Saturday, March 28, 2009

Nepal - The First 10 Days




Fate tried to keep me out of Nepal – first with rumors that the border was closed – then a man surely on the Nepalese wrestling team trying to prevent me from getting on the bus and a fight breaking out between him and the bus attendant and several onlookers at the border that needed the entertainment – and finally student strikes that shut down the region around Chitwan National Park and brought the men to the street with small burning fires (which they neatly swept up when they had burned out – though they didn’t dispose of the burnt out van near as efficiently).

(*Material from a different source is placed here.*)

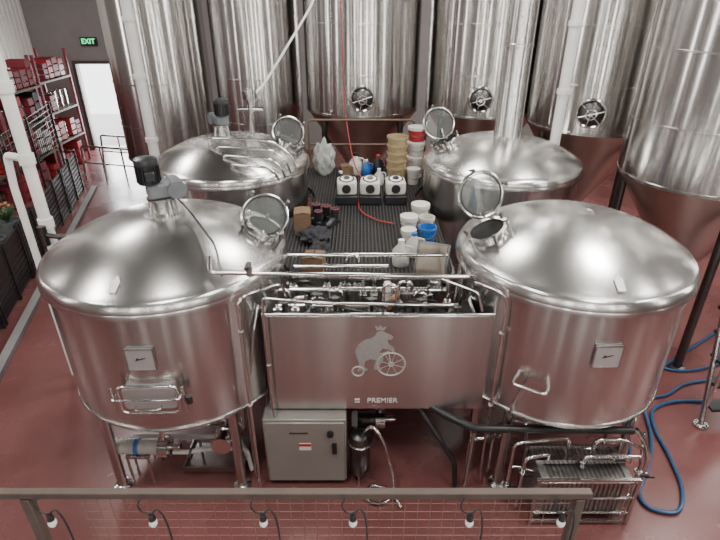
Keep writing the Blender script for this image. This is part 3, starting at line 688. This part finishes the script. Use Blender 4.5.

But alas, I was free of India and in a quaint touristy village of the park where even the shopkeepers left their stores unattended and the daily traffic consisted of the elephants going to the river or off to safari.

The main draw is the one-horned Asian Rhinoceros which sounds much more exciting then they are – even when they do make steps to charge at you and you are on foot. Face it, a rhino is a cow in armor, and perhaps cows in this part of the world have more personality because they have learned to beg. So, Rhinos.

Nepal, after a ten-days at least, is not about what you see, but about what you do. You trek first and foremost. Ok, they trek – I have no shoes (damn Laos!). A 15 to 20 day trek is normal for normal people, though you have to remind yourself that some of these folks cruising the streets of Katmandu have, or are here to climb Everest and suddenly 15 days seems like a walk in the park – which it is if you mean national park. For those of us without footwear, there is kayaking down rivers for 3-days (I’m going tomorrow!), yoga, paragliding, or rafting. It’s an adventure Disneyland without the lines but edging on the costs.

But, unlike India, it is much colder, laid back, cleaner and peaceful. I didn’t realize how intense India was until I left, and to be honest, I am now dreading going back to catch my flight out of Delhi where in May the temperature will be way in the 40’s and the chaos will be such a contrast to this little Eden in the north.